“Si racconta qui l’apprendistato di un gruppo di insegnanti di media cultura ed umanità per conoscere le periferie della città e le periferie dell’animo degli adolescenti, cercando di stabilire con loro un dialogo educativo e di vita” (Carla Melazzini). Vi si parla di ragazzi che frequentano una scuola speciale, e di chi se ne prende cura in uno dei quartieri più popolari e popolosi di Napoli dov’è in vigore il “Sistema”; alle cronache piace chiamarli “il triangolo della morte”. Carla Melazzini è morta nel 2009. Due anni dopo, il marito Cesare Moreno, uno dei motori del progetto “Maestri di Strada”, ha raccolto parte dei suoi scritti in questo volume.
«Questo è il racconto scritto da una bambina bocciata in seconda elementare (la trascrizione è fedele, salvo l’unico aspetto irrilevante, quello in grazia del quale evidentemente è stata bocciata: gli errori di scrittura).
“C’era una volta un fiore che non voleva essere un fiore, allora la fata dei fiori disse: “Se tu vuoi diventare un essere umano io ti accontenterò ma se non ti piace, ti dovrai rassegnare perché non potrai più essere un fiore”.
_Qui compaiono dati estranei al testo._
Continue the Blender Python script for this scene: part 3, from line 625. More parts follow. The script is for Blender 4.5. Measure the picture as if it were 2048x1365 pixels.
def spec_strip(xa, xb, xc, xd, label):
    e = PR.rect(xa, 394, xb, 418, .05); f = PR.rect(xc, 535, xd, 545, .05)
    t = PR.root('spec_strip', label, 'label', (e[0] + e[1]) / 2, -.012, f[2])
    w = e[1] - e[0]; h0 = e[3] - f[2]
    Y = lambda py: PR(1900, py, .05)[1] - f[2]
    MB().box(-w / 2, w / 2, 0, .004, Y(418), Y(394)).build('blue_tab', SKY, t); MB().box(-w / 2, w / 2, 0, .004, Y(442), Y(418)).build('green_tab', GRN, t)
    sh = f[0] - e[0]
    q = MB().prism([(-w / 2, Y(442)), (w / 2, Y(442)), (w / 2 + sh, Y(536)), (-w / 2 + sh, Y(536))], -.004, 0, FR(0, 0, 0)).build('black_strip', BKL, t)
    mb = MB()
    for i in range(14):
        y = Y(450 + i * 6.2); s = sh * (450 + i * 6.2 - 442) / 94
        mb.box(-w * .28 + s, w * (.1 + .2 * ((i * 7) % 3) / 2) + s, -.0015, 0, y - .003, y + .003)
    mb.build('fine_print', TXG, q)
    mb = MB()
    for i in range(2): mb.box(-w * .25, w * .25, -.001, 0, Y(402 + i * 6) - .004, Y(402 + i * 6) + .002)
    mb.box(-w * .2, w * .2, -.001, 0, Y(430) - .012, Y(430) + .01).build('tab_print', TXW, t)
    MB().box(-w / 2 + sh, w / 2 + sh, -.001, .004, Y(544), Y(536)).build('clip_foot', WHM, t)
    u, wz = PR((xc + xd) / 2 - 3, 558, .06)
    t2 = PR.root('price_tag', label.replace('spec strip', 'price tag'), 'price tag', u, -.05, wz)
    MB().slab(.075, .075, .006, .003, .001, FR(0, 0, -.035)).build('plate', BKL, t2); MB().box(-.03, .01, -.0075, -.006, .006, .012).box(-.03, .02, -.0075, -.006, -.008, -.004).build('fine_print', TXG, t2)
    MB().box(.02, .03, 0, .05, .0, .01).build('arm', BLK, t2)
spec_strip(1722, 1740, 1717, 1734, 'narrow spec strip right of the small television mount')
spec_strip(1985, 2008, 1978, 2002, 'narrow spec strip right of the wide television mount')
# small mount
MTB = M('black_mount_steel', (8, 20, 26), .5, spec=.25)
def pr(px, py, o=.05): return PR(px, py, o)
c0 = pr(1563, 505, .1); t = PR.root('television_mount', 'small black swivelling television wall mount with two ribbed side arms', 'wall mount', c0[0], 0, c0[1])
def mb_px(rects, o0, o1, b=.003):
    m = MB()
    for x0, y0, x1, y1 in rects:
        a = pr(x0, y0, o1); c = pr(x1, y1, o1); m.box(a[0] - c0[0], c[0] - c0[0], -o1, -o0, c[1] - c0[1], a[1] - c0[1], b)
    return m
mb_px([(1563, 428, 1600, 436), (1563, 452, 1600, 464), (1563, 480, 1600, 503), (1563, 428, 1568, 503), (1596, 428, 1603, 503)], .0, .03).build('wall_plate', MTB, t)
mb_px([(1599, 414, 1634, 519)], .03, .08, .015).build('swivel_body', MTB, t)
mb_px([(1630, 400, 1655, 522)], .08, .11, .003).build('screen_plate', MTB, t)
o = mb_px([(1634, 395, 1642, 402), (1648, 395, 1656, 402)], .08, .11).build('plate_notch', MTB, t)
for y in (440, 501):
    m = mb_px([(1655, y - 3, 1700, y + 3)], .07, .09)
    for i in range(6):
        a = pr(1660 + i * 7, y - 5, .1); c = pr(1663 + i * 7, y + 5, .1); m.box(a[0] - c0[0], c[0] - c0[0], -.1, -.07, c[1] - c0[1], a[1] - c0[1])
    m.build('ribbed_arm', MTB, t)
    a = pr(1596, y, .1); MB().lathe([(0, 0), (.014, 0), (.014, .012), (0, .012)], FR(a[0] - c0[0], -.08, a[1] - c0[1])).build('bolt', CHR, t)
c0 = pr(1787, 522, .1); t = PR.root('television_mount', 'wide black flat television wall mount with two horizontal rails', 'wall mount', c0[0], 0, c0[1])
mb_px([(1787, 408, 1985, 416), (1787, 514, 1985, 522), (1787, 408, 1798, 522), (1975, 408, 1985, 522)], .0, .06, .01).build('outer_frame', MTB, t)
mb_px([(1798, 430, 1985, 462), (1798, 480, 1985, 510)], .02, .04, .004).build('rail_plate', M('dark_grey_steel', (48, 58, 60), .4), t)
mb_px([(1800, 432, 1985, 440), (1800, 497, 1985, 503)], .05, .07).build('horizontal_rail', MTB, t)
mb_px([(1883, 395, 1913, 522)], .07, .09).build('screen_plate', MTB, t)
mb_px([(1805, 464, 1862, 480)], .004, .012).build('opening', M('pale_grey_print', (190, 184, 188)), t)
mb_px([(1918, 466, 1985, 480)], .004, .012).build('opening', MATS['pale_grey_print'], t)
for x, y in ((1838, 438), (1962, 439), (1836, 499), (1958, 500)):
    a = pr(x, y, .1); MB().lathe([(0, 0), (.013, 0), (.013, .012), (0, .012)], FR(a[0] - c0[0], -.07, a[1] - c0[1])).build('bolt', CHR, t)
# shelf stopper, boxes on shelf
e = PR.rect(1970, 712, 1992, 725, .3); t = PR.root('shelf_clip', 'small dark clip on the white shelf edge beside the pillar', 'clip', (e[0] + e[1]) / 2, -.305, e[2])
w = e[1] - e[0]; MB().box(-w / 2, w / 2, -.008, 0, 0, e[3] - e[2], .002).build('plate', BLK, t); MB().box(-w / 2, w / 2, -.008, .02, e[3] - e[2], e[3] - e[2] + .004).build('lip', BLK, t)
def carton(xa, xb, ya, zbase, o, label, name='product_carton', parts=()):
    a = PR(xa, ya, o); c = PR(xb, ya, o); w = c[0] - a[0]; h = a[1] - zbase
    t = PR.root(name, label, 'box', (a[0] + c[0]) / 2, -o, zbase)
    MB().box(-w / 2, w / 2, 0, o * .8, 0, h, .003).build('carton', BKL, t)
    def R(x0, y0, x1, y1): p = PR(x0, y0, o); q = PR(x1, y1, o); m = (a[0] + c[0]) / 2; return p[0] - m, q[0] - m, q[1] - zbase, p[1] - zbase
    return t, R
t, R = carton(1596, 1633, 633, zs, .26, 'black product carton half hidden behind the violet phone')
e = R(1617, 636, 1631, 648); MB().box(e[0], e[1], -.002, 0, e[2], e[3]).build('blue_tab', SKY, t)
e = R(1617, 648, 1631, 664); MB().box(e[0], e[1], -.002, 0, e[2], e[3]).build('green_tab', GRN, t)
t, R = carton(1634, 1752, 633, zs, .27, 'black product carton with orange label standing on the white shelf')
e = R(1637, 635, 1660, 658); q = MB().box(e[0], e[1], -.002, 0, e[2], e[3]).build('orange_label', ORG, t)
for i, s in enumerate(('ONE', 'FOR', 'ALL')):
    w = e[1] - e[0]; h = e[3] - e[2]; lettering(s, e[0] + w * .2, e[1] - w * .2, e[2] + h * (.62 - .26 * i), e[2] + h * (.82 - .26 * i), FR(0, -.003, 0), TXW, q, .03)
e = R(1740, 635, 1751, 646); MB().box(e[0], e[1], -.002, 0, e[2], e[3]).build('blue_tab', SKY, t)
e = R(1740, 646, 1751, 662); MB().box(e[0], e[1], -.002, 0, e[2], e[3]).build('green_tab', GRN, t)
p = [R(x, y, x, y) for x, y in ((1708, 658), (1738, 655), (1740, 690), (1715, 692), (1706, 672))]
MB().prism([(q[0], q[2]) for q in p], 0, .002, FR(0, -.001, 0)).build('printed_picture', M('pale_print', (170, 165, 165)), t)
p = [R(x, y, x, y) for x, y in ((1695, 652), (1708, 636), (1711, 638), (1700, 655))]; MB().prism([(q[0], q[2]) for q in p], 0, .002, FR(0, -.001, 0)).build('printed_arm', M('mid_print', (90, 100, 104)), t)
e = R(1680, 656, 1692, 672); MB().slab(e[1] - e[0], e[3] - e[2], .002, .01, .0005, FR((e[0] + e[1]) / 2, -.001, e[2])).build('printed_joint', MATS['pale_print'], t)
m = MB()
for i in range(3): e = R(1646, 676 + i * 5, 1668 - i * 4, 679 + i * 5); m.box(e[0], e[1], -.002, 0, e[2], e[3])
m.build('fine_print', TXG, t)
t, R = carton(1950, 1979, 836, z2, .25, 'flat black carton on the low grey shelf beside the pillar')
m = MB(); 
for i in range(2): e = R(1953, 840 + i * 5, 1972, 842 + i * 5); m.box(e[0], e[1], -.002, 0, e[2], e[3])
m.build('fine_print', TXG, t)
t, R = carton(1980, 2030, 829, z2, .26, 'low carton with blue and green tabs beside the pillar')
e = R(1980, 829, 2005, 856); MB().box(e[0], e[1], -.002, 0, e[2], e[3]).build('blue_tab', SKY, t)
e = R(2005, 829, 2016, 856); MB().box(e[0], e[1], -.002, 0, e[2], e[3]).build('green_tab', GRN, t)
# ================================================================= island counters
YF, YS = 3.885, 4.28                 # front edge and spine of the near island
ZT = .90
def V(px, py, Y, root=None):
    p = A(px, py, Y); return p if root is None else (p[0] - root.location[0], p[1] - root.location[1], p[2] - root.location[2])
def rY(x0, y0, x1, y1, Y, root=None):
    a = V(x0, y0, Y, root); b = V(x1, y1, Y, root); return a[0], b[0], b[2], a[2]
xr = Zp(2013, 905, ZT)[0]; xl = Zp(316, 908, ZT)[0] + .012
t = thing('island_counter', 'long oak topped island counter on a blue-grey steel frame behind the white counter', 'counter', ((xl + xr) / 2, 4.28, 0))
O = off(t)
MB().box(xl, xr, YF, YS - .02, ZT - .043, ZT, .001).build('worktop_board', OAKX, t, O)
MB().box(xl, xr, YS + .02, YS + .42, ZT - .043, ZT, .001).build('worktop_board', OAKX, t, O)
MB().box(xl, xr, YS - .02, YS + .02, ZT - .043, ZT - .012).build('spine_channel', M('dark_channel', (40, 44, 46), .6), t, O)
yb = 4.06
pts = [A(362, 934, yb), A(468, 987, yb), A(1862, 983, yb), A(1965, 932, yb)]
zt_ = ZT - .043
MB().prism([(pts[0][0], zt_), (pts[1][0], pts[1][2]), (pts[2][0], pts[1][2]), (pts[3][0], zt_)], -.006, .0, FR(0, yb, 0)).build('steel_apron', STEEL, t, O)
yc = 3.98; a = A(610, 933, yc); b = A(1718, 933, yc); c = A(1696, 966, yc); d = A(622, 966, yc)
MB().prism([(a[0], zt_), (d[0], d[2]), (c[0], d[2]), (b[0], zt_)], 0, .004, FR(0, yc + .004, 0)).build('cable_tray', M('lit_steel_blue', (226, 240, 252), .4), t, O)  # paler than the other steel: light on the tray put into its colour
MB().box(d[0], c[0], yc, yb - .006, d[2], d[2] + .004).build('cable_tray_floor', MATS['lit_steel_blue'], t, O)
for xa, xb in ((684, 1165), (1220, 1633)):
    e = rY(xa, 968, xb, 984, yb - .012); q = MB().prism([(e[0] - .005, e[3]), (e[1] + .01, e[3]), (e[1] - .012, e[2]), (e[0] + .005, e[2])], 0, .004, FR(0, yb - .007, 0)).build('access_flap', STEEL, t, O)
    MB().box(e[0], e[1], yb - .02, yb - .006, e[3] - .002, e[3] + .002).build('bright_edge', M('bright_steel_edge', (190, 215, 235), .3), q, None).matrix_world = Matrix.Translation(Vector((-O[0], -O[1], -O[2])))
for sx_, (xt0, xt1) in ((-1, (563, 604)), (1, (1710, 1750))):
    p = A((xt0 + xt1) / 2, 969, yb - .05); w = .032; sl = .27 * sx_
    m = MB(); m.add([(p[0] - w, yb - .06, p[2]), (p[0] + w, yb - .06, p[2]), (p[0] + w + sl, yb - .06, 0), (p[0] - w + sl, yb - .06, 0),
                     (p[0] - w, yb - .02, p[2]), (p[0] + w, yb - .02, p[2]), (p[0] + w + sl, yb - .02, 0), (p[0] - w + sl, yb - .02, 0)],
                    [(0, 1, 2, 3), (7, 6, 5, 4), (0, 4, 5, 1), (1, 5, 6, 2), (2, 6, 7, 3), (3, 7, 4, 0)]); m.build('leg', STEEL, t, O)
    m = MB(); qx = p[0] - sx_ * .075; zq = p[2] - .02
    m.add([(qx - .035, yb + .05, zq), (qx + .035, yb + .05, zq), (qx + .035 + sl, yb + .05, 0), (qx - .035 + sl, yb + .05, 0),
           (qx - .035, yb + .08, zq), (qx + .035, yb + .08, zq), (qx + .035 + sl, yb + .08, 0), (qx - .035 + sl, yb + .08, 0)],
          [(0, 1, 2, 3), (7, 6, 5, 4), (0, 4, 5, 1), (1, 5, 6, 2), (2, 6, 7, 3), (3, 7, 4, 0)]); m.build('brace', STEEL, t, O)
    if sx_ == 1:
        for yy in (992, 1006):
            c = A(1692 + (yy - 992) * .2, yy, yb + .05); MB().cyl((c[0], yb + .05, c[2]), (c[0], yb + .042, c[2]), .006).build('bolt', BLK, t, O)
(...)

Il fiore accettò e la fata lo toccò con la bacchetta e lo trasformò in un essere umano.
“Il fiore si rese conto che la vita era difficile. La fata allora lo fece diventare un tulipano finto, per non farlo morire, poi scomparì per sempre”.
Ho chiesto a un compagno di classe: “Secondo te che cosa ha voluto dire Concetta con il suo racconto?”.
“Che il fiore non voleva morire e così la fata lo ha fatto diventare immortale”.
“Però l’ha trasformato in un tulipano finto! È meglio essere una persona umana e morire o essere un fiore finto e non morire mai?”.
“È meglio morire”.
Spunti di interpretazione forniti da una esperta: il fiore è bello ma fragile, può sbocciare o appassire. In esso la bambina può aver identificato la propria parte istintuale, che ripudia: il fiore non vuole essere fiore.
Crescere, diventare “essere umano”, si può fare solo con il ripudio senza appello delle pulsioni profonde. Il fiore ci prova, ma scopre che è troppo difficile. Il risultato di questa esperienza dolorosa è un compromesso: il fiore non viene annientato, ma consegnato all’immortalità artificiale del tulipano finto. Il tulipano è un fiore chiuso su sé stesso, la sua immagine suggerisce ciò che gli psicologi chiamano “falso Sé”, una identità artificiosa costruita sulla rinuncia e sulla paura. Chi aiuterà questa bambina a diventare “essere umano”?»
Carla Melazzini, Insegnare al principe di Danimarca.